## [TASK TO COMPLETE]
The lines below are to be quoted exactly, from the first through the one that contains "the dining room')".

## BEGIN INFORMATION PROVIDED

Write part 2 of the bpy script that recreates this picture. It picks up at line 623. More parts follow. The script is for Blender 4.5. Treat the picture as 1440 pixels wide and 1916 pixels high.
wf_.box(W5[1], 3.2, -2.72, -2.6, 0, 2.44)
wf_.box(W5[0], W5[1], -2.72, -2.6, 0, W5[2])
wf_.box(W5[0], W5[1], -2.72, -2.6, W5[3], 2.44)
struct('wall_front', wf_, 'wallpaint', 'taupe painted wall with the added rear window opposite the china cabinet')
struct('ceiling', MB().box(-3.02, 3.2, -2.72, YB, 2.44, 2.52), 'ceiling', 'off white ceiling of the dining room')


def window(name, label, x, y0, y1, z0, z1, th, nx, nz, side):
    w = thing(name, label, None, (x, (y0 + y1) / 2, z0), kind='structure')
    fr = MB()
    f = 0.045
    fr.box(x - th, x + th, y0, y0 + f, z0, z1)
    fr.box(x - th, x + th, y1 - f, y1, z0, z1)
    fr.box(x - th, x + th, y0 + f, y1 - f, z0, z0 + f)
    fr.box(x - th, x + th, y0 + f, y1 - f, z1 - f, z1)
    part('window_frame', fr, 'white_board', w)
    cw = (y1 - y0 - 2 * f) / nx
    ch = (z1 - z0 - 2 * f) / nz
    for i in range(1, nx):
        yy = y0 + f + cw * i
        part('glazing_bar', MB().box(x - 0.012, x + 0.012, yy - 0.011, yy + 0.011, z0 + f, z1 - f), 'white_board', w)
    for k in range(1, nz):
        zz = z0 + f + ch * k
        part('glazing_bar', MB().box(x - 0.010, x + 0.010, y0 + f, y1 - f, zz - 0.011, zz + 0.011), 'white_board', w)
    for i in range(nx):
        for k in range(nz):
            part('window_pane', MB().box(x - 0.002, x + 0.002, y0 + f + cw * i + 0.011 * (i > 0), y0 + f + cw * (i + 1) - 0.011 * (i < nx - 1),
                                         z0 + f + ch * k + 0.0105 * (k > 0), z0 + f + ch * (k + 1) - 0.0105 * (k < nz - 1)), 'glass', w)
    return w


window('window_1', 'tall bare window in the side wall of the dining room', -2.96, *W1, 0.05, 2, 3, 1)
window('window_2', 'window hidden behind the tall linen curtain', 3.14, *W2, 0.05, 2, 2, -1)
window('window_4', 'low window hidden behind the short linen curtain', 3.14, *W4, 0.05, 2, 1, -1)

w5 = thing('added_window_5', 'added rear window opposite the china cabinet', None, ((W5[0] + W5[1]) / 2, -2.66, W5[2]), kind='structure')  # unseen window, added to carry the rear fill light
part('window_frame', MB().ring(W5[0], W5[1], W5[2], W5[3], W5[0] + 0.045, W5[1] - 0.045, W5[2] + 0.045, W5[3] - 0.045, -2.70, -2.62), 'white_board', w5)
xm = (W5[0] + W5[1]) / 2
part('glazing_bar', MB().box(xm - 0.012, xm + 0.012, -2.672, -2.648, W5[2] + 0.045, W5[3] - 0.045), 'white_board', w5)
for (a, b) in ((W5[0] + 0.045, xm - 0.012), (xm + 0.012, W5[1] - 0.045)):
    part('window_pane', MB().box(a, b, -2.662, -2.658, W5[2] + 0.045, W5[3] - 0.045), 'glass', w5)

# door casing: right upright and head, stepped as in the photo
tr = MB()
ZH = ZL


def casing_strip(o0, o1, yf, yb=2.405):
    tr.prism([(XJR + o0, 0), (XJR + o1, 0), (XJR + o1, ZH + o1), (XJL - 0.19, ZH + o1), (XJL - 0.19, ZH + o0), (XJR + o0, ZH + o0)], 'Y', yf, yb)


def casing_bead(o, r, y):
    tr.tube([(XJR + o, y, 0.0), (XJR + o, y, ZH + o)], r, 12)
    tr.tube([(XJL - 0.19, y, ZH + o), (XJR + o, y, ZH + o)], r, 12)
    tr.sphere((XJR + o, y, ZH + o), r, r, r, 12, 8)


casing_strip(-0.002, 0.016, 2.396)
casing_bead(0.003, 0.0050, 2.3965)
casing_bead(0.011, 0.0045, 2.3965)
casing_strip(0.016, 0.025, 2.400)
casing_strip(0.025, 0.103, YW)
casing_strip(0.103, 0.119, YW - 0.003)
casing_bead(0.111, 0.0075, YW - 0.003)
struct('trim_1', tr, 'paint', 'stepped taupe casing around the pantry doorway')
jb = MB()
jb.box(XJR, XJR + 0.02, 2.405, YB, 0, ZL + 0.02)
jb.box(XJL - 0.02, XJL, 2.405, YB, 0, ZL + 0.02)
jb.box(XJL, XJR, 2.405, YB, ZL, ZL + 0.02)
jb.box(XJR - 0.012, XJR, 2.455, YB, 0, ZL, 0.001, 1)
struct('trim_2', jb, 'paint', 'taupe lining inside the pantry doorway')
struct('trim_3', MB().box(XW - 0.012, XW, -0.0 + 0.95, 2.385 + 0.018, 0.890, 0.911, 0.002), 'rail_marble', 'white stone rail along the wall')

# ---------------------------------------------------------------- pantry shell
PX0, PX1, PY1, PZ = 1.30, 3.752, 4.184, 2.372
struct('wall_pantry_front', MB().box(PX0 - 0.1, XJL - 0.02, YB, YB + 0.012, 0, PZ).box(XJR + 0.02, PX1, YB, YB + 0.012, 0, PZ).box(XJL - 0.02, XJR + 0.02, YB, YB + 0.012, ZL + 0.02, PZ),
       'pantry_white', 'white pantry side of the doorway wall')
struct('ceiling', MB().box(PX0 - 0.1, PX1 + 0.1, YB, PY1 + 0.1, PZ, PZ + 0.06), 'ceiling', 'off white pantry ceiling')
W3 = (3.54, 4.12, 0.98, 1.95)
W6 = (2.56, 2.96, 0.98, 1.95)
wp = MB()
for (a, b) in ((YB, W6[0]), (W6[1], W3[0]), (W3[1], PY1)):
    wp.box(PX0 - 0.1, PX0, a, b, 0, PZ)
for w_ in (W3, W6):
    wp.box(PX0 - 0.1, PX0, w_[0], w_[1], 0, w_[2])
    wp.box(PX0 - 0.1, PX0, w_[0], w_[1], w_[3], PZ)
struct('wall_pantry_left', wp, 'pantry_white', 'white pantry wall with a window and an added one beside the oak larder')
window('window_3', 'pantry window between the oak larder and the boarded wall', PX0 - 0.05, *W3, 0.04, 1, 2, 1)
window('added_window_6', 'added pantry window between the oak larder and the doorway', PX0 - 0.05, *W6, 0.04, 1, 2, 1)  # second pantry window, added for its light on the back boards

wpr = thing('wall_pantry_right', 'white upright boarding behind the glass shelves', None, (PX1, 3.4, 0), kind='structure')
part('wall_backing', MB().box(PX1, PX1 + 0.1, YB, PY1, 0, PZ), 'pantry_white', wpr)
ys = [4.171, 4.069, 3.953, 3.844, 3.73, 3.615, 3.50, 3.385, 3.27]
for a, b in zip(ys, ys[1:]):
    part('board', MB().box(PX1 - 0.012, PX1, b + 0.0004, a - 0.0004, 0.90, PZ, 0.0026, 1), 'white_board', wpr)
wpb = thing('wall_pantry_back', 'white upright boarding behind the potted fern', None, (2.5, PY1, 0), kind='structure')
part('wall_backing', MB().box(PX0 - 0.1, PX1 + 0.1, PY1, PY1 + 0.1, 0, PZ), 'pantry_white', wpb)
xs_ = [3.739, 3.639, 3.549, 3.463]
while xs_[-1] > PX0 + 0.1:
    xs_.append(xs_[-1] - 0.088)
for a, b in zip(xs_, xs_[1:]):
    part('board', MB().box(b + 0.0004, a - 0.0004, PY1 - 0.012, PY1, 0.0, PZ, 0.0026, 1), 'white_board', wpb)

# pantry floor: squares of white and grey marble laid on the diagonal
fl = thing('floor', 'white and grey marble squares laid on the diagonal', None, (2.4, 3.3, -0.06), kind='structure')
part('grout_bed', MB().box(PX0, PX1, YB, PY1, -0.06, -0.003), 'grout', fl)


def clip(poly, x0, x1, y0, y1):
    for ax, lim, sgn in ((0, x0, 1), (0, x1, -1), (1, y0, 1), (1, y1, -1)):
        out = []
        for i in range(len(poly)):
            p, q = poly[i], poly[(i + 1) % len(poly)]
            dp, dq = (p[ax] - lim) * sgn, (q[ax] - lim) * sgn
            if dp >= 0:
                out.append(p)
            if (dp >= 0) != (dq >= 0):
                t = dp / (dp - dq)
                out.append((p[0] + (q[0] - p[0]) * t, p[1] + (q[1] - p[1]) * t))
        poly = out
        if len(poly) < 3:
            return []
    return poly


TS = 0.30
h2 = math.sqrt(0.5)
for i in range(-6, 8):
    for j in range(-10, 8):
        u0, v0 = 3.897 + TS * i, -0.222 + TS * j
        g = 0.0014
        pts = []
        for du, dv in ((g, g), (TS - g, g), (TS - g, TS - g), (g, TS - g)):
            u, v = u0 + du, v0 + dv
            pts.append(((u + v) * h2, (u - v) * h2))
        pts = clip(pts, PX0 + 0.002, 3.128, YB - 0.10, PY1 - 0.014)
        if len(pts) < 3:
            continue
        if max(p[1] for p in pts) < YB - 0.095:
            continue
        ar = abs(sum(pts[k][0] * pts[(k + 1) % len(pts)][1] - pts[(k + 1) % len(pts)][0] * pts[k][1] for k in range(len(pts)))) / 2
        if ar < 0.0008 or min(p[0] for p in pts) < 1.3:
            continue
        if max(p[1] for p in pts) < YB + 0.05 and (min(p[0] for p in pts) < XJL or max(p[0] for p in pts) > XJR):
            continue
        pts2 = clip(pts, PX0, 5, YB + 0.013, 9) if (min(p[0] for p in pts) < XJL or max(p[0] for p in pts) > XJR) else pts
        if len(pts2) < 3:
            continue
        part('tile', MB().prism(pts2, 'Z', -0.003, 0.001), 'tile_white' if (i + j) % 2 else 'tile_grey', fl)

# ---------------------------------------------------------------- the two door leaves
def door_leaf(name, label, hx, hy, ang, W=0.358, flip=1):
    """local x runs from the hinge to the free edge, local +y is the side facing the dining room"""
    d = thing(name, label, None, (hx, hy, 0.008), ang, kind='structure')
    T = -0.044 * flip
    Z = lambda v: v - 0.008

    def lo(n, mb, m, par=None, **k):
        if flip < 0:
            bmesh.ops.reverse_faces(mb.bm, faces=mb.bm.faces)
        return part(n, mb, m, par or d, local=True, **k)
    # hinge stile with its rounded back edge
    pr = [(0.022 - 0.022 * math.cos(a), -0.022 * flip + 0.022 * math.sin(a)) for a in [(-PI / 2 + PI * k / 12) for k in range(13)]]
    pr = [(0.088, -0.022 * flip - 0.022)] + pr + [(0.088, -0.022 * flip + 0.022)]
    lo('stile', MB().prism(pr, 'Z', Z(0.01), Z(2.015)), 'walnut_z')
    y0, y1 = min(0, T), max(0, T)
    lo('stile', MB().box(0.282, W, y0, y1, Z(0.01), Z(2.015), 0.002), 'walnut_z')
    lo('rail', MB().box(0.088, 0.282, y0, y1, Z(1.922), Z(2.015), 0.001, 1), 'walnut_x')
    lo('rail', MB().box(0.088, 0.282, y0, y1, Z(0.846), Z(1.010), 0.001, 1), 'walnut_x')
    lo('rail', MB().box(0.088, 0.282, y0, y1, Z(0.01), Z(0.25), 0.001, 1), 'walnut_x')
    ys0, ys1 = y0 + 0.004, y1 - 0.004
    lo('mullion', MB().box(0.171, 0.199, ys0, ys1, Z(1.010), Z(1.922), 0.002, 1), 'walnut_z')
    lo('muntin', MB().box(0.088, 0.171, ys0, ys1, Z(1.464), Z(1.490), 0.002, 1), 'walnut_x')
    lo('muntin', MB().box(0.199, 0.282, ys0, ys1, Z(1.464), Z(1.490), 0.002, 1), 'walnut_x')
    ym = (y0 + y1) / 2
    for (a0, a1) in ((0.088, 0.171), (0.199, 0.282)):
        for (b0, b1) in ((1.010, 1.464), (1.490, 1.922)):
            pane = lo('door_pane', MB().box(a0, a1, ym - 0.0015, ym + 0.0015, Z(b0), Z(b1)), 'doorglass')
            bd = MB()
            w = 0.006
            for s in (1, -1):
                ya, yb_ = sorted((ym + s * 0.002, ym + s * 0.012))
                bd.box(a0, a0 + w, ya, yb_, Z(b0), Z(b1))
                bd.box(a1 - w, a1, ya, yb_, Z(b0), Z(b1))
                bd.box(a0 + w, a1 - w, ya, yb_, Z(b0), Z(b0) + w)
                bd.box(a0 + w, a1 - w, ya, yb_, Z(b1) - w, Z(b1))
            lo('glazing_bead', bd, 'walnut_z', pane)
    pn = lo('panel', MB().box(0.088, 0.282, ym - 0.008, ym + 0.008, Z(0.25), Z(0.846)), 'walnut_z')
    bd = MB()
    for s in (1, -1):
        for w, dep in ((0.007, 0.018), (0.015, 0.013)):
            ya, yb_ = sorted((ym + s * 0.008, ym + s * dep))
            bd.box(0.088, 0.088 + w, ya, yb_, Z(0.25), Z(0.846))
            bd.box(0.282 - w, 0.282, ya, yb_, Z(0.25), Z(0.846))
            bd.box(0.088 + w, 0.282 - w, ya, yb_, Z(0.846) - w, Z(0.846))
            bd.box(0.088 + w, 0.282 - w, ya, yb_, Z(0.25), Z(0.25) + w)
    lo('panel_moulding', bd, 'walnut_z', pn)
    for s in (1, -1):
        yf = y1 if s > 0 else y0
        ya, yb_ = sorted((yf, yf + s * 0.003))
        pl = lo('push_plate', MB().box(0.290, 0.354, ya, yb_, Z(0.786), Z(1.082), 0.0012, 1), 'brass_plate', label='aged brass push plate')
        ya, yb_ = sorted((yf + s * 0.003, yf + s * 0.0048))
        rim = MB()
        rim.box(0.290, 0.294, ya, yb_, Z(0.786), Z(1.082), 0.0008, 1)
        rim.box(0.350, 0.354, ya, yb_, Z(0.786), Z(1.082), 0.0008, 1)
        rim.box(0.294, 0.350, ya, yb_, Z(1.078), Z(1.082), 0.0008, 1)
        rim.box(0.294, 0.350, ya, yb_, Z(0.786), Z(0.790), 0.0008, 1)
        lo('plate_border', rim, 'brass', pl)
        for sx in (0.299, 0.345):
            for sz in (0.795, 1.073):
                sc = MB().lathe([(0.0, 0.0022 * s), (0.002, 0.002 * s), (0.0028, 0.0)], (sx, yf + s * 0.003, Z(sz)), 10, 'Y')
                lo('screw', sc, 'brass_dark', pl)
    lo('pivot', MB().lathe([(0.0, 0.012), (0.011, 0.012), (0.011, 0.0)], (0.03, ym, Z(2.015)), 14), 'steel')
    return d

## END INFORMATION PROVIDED

## [FULL ANSWER]
Write part 2 of the bpy script that recreates this picture. It picks up at line 623. More parts follow. The script is for Blender 4.5. Treat the picture as 1440 pixels wide and 1916 pixels high.
wf_.box(W5[1], 3.2, -2.72, -2.6, 0, 2.44)
wf_.box(W5[0], W5[1], -2.72, -2.6, 0, W5[2])
wf_.box(W5[0], W5[1], -2.72, -2.6, W5[3], 2.44)
struct('wall_front', wf_, 'wallpaint', 'taupe painted wall with the added rear window opposite the china cabinet')
struct('ceiling', MB().box(-3.02, 3.2, -2.72, YB, 2.44, 2.52), 'ceiling', 'off white ceiling of the dining room')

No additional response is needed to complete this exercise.